Aim
Determine how many lines in the data below contain "ceiling" and write only that number.

Source data
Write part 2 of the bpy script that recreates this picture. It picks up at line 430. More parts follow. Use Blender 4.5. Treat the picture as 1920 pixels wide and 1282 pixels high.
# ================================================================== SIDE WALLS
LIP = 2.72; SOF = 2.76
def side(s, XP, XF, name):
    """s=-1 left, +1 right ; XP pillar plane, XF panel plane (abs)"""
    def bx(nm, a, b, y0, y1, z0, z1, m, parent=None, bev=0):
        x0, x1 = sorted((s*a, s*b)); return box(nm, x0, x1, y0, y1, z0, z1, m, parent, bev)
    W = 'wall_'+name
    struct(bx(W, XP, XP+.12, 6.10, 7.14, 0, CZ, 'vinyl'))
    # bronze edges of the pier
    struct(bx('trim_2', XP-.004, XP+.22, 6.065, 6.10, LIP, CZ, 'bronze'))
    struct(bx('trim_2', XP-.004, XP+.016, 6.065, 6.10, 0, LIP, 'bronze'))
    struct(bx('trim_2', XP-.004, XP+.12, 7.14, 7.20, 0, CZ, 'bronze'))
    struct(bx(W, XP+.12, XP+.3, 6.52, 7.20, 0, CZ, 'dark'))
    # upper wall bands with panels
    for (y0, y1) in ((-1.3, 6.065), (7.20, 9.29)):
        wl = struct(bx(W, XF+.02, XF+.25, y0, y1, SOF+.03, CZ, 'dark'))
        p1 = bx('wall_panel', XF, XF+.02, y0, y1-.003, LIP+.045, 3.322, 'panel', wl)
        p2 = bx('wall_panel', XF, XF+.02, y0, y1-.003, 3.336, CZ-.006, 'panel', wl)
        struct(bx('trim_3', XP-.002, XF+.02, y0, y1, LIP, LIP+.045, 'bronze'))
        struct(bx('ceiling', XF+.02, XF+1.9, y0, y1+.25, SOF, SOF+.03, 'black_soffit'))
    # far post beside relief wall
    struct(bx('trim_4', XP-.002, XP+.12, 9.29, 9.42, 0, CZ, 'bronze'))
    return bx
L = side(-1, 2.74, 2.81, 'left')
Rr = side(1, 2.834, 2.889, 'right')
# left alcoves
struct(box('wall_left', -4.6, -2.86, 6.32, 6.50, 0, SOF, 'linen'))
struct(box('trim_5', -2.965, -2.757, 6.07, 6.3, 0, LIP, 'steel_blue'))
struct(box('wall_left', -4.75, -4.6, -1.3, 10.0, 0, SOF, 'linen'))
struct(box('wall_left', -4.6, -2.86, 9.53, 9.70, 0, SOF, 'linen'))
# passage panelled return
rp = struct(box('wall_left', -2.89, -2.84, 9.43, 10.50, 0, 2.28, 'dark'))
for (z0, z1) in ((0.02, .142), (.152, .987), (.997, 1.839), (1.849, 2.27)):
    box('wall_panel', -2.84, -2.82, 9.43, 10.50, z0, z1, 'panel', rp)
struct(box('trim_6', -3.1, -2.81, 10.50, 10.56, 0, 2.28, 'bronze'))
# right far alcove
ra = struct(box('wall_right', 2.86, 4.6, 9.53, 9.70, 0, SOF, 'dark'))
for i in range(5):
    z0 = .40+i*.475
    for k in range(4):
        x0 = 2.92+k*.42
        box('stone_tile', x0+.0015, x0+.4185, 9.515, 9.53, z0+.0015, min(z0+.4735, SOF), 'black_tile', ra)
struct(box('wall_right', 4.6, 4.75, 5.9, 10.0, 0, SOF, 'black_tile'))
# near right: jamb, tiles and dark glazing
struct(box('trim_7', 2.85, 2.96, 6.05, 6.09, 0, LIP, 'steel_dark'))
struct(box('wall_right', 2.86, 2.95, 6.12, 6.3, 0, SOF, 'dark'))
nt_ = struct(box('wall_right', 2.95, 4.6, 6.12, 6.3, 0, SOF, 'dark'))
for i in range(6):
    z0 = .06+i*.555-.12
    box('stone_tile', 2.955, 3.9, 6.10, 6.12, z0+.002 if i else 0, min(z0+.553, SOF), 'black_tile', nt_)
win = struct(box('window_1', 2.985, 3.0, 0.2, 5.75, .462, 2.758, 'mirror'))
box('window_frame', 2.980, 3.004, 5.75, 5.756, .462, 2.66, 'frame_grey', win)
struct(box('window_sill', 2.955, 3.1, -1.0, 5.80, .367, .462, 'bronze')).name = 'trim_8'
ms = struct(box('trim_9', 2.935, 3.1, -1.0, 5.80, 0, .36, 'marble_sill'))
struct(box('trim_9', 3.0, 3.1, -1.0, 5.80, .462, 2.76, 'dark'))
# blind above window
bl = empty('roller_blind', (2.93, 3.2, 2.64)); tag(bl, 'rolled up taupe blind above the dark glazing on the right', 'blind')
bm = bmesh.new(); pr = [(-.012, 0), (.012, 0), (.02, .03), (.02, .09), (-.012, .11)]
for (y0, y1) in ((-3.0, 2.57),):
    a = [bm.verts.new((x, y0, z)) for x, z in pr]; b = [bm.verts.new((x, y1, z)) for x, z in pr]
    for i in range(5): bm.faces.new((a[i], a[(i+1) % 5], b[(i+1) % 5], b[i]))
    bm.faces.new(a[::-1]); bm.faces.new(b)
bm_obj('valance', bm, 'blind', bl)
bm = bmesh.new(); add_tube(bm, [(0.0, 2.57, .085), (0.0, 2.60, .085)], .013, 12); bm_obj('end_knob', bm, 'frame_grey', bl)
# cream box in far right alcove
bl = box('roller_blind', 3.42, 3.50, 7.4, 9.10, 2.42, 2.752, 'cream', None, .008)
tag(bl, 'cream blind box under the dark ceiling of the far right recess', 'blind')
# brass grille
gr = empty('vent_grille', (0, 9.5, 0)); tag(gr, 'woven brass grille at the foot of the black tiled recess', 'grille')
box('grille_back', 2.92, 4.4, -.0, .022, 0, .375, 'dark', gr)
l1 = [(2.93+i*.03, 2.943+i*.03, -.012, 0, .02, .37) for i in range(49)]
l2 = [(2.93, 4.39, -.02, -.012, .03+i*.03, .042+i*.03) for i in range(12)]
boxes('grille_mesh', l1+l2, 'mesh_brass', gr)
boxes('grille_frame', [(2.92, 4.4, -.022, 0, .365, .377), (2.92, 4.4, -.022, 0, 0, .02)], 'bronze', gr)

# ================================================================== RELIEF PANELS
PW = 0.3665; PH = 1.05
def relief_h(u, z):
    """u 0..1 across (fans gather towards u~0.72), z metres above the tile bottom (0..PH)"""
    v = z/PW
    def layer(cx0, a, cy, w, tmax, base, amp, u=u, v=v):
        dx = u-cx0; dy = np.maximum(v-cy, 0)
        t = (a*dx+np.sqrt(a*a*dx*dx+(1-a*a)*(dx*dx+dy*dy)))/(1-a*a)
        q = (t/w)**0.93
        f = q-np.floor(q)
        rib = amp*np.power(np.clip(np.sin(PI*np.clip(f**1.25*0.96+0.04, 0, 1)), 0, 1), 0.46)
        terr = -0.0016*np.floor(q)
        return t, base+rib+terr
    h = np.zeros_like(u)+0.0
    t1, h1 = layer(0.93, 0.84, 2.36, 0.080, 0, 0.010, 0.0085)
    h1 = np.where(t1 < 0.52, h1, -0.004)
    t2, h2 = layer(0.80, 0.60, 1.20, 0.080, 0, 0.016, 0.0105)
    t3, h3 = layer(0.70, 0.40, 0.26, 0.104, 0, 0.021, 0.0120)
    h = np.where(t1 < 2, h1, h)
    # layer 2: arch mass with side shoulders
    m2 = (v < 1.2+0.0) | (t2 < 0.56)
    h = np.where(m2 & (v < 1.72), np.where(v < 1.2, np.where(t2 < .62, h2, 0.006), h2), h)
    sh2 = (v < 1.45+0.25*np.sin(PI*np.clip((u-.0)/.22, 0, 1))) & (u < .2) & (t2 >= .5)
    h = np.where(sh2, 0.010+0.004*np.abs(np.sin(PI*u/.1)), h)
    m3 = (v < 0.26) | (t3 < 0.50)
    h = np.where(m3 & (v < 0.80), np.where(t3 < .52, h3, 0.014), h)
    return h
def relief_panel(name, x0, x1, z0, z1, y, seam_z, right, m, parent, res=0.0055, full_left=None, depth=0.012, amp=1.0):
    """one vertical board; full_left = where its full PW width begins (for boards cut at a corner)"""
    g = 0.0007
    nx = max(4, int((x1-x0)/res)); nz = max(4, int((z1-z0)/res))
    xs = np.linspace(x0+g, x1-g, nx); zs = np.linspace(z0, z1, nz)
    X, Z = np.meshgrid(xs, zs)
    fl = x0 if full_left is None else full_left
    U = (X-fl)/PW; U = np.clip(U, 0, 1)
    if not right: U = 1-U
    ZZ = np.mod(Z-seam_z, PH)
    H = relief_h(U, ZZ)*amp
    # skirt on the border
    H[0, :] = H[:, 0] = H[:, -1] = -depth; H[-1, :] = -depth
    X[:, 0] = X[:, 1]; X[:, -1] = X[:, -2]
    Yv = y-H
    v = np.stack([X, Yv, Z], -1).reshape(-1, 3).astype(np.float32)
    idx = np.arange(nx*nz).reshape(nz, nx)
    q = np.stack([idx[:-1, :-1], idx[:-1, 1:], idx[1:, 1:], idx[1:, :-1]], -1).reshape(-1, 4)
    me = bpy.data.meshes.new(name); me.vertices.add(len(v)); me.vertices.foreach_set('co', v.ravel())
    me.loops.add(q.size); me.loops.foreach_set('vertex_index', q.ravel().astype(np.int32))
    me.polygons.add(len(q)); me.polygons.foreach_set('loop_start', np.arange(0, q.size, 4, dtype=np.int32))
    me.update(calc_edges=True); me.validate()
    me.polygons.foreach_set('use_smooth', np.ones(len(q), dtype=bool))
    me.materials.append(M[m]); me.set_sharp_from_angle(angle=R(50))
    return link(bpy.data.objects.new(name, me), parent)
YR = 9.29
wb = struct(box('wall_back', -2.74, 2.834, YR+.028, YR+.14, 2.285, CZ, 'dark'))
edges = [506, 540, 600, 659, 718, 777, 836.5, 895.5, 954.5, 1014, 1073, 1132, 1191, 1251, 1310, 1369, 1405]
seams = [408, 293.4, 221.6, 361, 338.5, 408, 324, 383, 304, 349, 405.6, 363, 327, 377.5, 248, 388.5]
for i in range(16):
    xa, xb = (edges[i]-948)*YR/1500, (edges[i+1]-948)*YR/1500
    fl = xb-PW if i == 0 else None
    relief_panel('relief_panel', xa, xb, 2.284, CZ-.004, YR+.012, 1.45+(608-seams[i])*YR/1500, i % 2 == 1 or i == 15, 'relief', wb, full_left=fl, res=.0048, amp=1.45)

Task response
2